Here’s to what was. This is a little movie from Brews n’ Blues 2010…


  1. Bummers......say! I gotz an idea! Have it in your backyard!

    1. Well at least that way we could have homebrew without the Tavern League or the Department of Revenue having a fit.

  2. As someone who not only attended nearly all of the Brews 'n' Blues but also participated in organizing it for years, I share your sentiment about this summer tradition. However, I find your viewpoint for it's demise far too simplistic and, in a way, insulting to those of us who quite literally put blood, sweat and tears into it. Here are REAL contributing factors for why the event is no longer:

    1. The demise began when the Jaycees could no longer convince breweries to represent themselves at the event. With so many more festivals, including two in Oshkosh, brewers now had to be selective. Towards the end, the event was lucky if it could convince an established brewery to even send an intern with product. Most breweries simply chose to have their distributor represent them, which leads to only locally available products being featured. Some didn't even send products.

    2. While BnB was a great excuse to gather, the bottom line was to raise money for local charities. In the beginning, money came from a simple base formula - Sell tickets to taste beer that brewers would donate or sell for a small fee. But as I'm sure most readers know, suddenly it became "illegal" for breweries to donate product. This more than quadrupled expenses and dramatically increased financial risks. Order too much and get stuck with beer that can't be resold. Order too little and upset attendees. That left the group with three decisions - cut expenses, raise ticket prices, or make less money. The event already ran lean. Leadership didn't feel they could raise ticket prices without in lost sales. That left reduced revenue which (along with other factors) led to...

    3. It takes thousands of hours to put on BnB. People were willing to volunteer at the event, but when it came to planning it was a struggle. A handful of people would work countless hours to plan an event that raised $5,000 - $10,000 each year. After the forementioned changes, the event required more hours but raised much less, sometimes even losing money. It's deflating when group realizes more money could have been raised spending the time at a minimum wage job. It didn't take long for people to lose interest.

    Since the dissolution of the Oshkosh Jaycees, I've heard many people say how disappointed they are that BnB is gone, how disappointed the are in "young people" and how much they wish someone would keep going. Before that, I would hear countless comments about what the group was doing wrong and how it would be better if ________ (insert critique here).

    To those people I would say the same then, as I say now - "If you want to see a change, get involved. Take action."

    Unfortunately, very few people did then and no one has today. However, I remain hopeful there are a few citizens of action. Thank you to EVERYONE out there who gave thier time to make Brews 'n' Blues happen. The event's time may have passed, but your contributions continue to live on.

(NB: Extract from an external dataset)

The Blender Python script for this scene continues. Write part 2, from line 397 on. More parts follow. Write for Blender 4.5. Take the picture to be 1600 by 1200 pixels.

    1. On a side note: with the loss of the Jaycees in Oshkosh, a new organization was conceived. The former entity was converted into the Oshkosh Benevolent & Social Club (www.oshbsc.org). OBSC is charitable organization with one goal - to help people who want do great things in our community. If anyone has a desire to lead the charge to keep BnB going or start something new, I strongly encourage them to get in touch with this organization. If you have the people, the vision and the passion, the Oshkosh Benevolent & Social Club has the structure and experience to help make it happen.

    2. Jay, if you found what I wrote insulting, then you're too easily insulted. My point was that the festival hadn’t kept up with a local beer drinking community that now has higher expectations than it had when the festival began. I think that’s indisputable. The points you make don’t address that, much less refute it. I’m not blaming the people who volunteered their time to make the festival happen. In fact, I’ve made an effort each year since I’ve been doing this blog of supporting them here.
      I appreciate that you’ve taken the time to flesh out what you identify as the “REAL contributing factors for why the event is no longer,” but those inside issues are of almost no concern to the average person deciding whether or not to buy a ticket. And in the end, those are the people who decided the fate of Brews n’ Blues.

    3. Lee,

      Always respect you and your thoughts and the words you write. Some day in the future we will have a beer to agree to disagree.


  3. There were many fun hours, and as Jay mentions many hours of hard work by many people. It is certainly sad to see it go. Raise a glass to those good memories.